Request: Starting with the first line of the listing, quote each line exactly until and including the one with "from mathutils import Matrix, Vector", leaving pictures out.

---- Supplied data

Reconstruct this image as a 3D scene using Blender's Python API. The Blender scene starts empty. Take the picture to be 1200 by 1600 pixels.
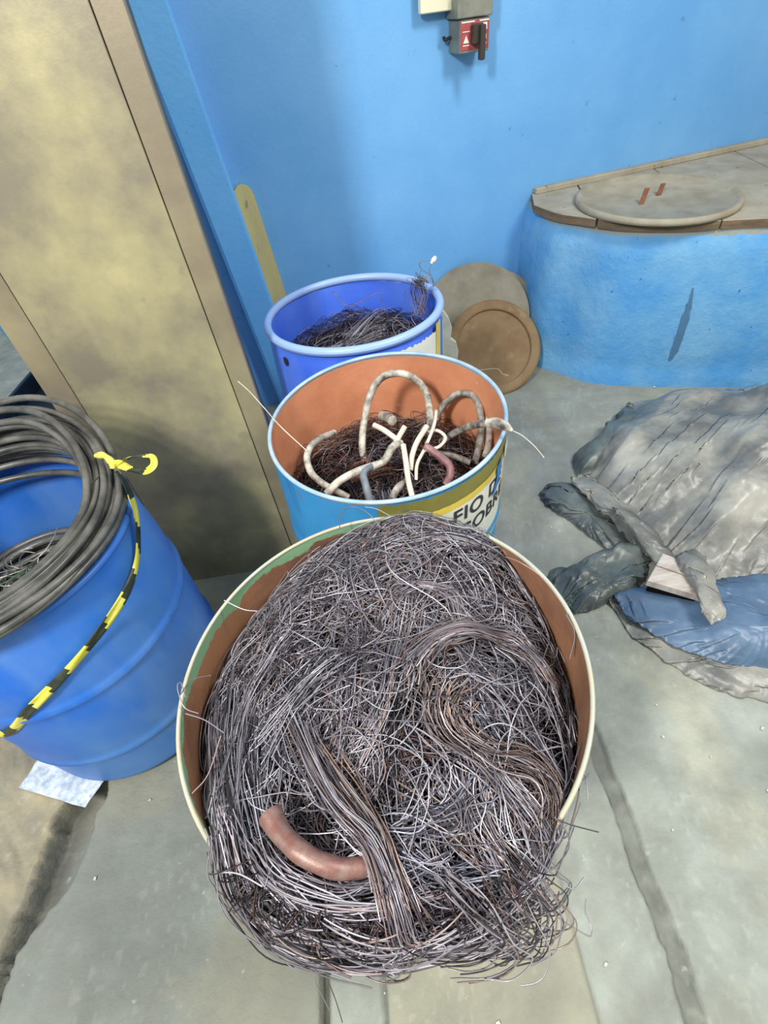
import bpy, math
import numpy as np
from mathutils import Matrix, Vector

# ------------------------------------------------------------------ camera
F, PITCH, ROLL, H = 790.0, math.radians(46.0991), math.radians(-7.1552), 1.56
fw = np.array([0, math.cos(PITCH), -math.sin(PITCH)]); rt0 = np.array([1., 0, 0]); up0 = np.cross(rt0, fw)
cr, sr = math.cos(ROLL), math.sin(ROLL)
RT = cr * rt0 + sr * up0; UP = -sr * rt0 + cr * up0
CAM = np.array([0, 0, H])
scene = bpy.context.scene
C = scene.collection
cd = bpy.data.cameras.new('camera'); cam = bpy.data.objects.new('camera', cd); C.objects.link(cam)
cd.sensor_fit = 'HORIZONTAL'; cd.sensor_width = 36; cd.lens = F / 1200 * 36; cd.clip_start = .02
cam.matrix_world = Matrix(((RT[0], UP[0], -fw[0], 0), (RT[1], UP[1], -fw[1], 0), (RT[2], UP[2], -fw[2], H), (0, 0, 0, 1)))
scene.camera = cam
# ------------------------------------------------------------------ world, lights, exposure
w = bpy.data.worlds.new('world'); scene.world = w; w.use_nodes = True
w.node_tree.nodes['Background'].inputs[0].default_value = (.93, .97, 1, 1)
w.node_tree.nodes['Background'].inputs[1].default_value = .62
def area(name, loc, target, size, power, col):
    l = bpy.data.lights.new(name, 'AREA'); l.shape = 'RECTANGLE'; l.size = size[0]; l.size_y = size[1]; l.energy = power; l.color = col
    o = bpy.data.objects.new(name, l); C.objects.link(o); o.location = loc
    o.rotation_euler = (Vector(target) - Vector(loc)).to_track_quat('-Z', 'Y').to_euler()
area('ceiling_lamp_right', (1.9, .2, 3.6), (.3, 1.3, .4), (.5, 1.1), 88, (1, .98, .94))
area('ceiling_lamp_left', (-1.15, -.9, 2.9), (-.2, 1.6, .4), (.25, .5), 105, (1, .98, .94))
vs = scene.view_settings
vs.view_transform = 'Standard'; vs.look = 'None'; vs.gamma = 1; vs.use_curve_mapping = False; vs.exposure = 0.0

# ------------------------------------------------------------------ helpers
rng = np.random.default_rng(7)
def ray(x, y): return fw + (x - 600) / F * RT - (y - 800) / F * UP
def atz(x, y, z=0.):
    d = ray(x, y); return CAM + (z - H) / d[2] * d
def atplane(x, y, P0, n):
    d = ray(x, y); n = np.array(n, float); return CAM + ((np.array(P0) - CAM) @ n) / (d @ n) * d
def lin(c):
    c = np.array(c, float) / 255
    return tuple(np.where(c <= .04045, c / 12.92, ((c + .055) / 1.055) ** 2.4))
def smooth(a, b, x):
    t = np.clip((x - a) / (b - a), 0, 1); return t * t * (3 - 2 * t)

def mat(name, col, rough=.6, metal=0., var=None, amt=.6, scale=6., detail=6., bump=0., bscale=40., attr=None, speck=None, stretch=None, spec=.5, streak=None, attrmix=None, edge=.12):
    """base colour with noise patches of a second colour, fine bump; attr = name of a colour attribute used as base"""
    m = bpy.data.materials.new(name); m.use_nodes = True; nt = m.node_tree; N = nt.nodes; L = nt.links
    b = N['Principled BSDF']; b.inputs['Roughness'].default_value = rough; b.inputs['Metallic'].default_value = metal
    b.inputs['Specular IOR Level'].default_value = spec
    tc = N.new('ShaderNodeTexCoord'); vec = tc.outputs['Object']
    if stretch:
        mp = N.new('ShaderNodeMapping'); mp.inputs['Scale'].default_value = stretch; L.new(vec, mp.inputs['Vector']); vec = mp.outputs['Vector']
    if attr:
        at = N.new('ShaderNodeAttribute'); at.attribute_name = attr; out = at.outputs['Color']
    else:
        rgb = N.new('ShaderNodeRGB'); rgb.outputs[0].default_value = (*col, 1); out = rgb.outputs[0]
    def mix(fac, a, bcol, mode='MIX'):
        mx = N.new('ShaderNodeMix'); mx.data_type = 'RGBA'; mx.blend_type = mode
        if isinstance(fac, float): mx.inputs['Factor'].default_value = fac
        else: L.new(fac, mx.inputs['Factor'])
        L.new(a, mx.inputs['A'])
        if isinstance(bcol, tuple): mx.inputs['B'].default_value = (*bcol, 1)
        else: L.new(bcol, mx.inputs['B'])
        return mx.outputs['Result']
    def noise(sc, det=6., rg=.6, off=0):
        n = N.new('ShaderNodeTexNoise'); n.inputs['Scale'].default_value = sc; n.inputs['Detail'].default_value = det; n.inputs['Roughness'].default_value = rg
        L.new(vec, n.inputs['Vector']); return n.outputs['Fac']
    def ramp(src, a, bb, top=1.):
        r = N.new('ShaderNodeMapRange'); r.inputs['From Min'].default_value = a; r.inputs['From Max'].default_value = bb; r.inputs['To Max'].default_value = top
        L.new(src, r.inputs['Value']); return r.outputs['Result']
    if var: out = mix(ramp(noise(scale, detail), .38, .66, amt), out, var)
    if speck: out = mix(ramp(noise(speck[1], 3., .5), speck[2], speck[2] + .06, speck[3] if len(speck) > 3 else .8), out, speck[0])
    if streak:   # (colour, scale vector, threshold, amount)
        mp2 = N.new('ShaderNodeMapping'); mp2.inputs['Scale'].default_value = streak[1]; L.new(tc.outputs['Object'], mp2.inputs['Vector'])
        n2 = N.new('ShaderNodeTexNoise'); n2.inputs['Scale'].default_value = 1; n2.inputs['Detail'].default_value = 5; L.new(mp2.outputs['Vector'], n2.inputs['Vector'])
        out = mix(ramp(n2.outputs['Fac'], streak[2], streak[2] + .12, streak[3]), out, streak[0])
    if attrmix:  # (attribute, colour, threshold): paint where attribute(noisy) < threshold
        a = N.new('ShaderNodeAttribute'); a.attribute_name = attrmix[0]
        n3 = noise(attrmix[3] if len(attrmix) > 3 else 18., 5.)
        ma = N.new('ShaderNodeMath'); ma.operation = 'MULTIPLY_ADD'; ma.inputs[1].default_value = edge * attrmix[2] * 8; L.new(n3, ma.inputs[0]); L.new(a.outputs['Fac'], ma.inputs[2])
        th = attrmix[2] * (1 + edge * 4)
        out = mix(ramp(ma.outputs[0], th * .97, th * 1.03), mixcol(nt, attrmix[1]), out)
    L.new(out, b.inputs['Base Color'])
    if bump:
        bp = N.new('ShaderNodeBump'); bp.inputs['Strength'].default_value = 1; bp.inputs['Distance'].default_value = bump
        L.new(noise(bscale, 8., .65), bp.inputs['Height']); L.new(bp.outputs['Normal'], b.inputs['Normal'])
    return m
def mixcol(nt, c):
    r = nt.nodes.new('ShaderNodeRGB'); r.outputs[0].default_value = (*c, 1); return r.outputs[0]

def mesh_obj(name, V, Fc, m, parent=None, base=None, smooth_=True, cols=None, fattr=None, fmat=None):
    """V (n,3) in world coordinates; Fc list/array of faces; base = world origin of the object"""
    V = np.asarray(V, float)
    pb = np.array(parent['_b']) if parent is not None and '_b' in parent else np.zeros(3)
    b = pb if base is None else np.array(base, float)
    me = bpy.data.meshes.new(name)
    if isinstance(Fc, np.ndarray):
        k = Fc.shape[1]; nf = len(Fc)
        me.vertices.add(len(V)); me.vertices.foreach_set('co', (V - b).astype(np.float32).ravel())
        me.loops.add(nf * k); me.loops.foreach_set('vertex_index', Fc.astype(np.int32).ravel())
        me.polygons.add(nf); me.polygons.foreach_set('loop_start', np.arange(0, nf * k, k, dtype=np.int32))
        me.update(calc_edges=True)
    else:
        me.from_pydata((V - b).tolist(), [], [list(map(int, f)) for f in Fc]); me.update()
    if smooth_: me.polygons.foreach_set('use_smooth', [True] * len(me.polygons))
    if isinstance(m, (list, tuple)):
        for mm in m: me.materials.append(mm)
        if fmat is not None: me.polygons.foreach_set('material_index', np.asarray(fmat, dtype=np.int32))
    else: me.materials.append(m)
    if cols is not None:
        a = me.color_attributes.new('Col', 'FLOAT_COLOR', 'POINT'); cc = np.ones((len(V), 4), np.float32); cc[:, :3] = cols; a.data.foreach_set('color', cc.ravel())
    if fattr is not None:
        a = me.attributes.new(fattr[0], 'FLOAT', 'POINT'); a.data.foreach_set('value', np.asarray(fattr[1], np.float32))
    o = bpy.data.objects.new(name, me); C.objects.link(o)
    if parent is not None: o.parent = parent; o.location = Vector(b - pb)
    else: o.location = Vector(b)
    o['_b'] = list(map(float, b))
    return o
def thing(name, label, cat, loc=(0, 0, 0), group=None):
    o = bpy.data.objects.new(name, None); C.objects.link(o); o.location = loc; o['_b'] = list(map(float, loc)); o.empty_display_size = .05
    return tag(o, label, cat, group)
def tag(o, label=None, cat=None, group=None, kind=None):
    if label: o['label'] = label
    if cat: o['category'] = cat
    if group: o['group'] = group
    if kind: o['kind'] = kind
    return o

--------

Correct response:
Reconstruct this image as a 3D scene using Blender's Python API. The Blender scene starts empty. Take the picture to be 1200 by 1600 pixels.
import bpy, math
import numpy as np
from mathutils import Matrix, Vector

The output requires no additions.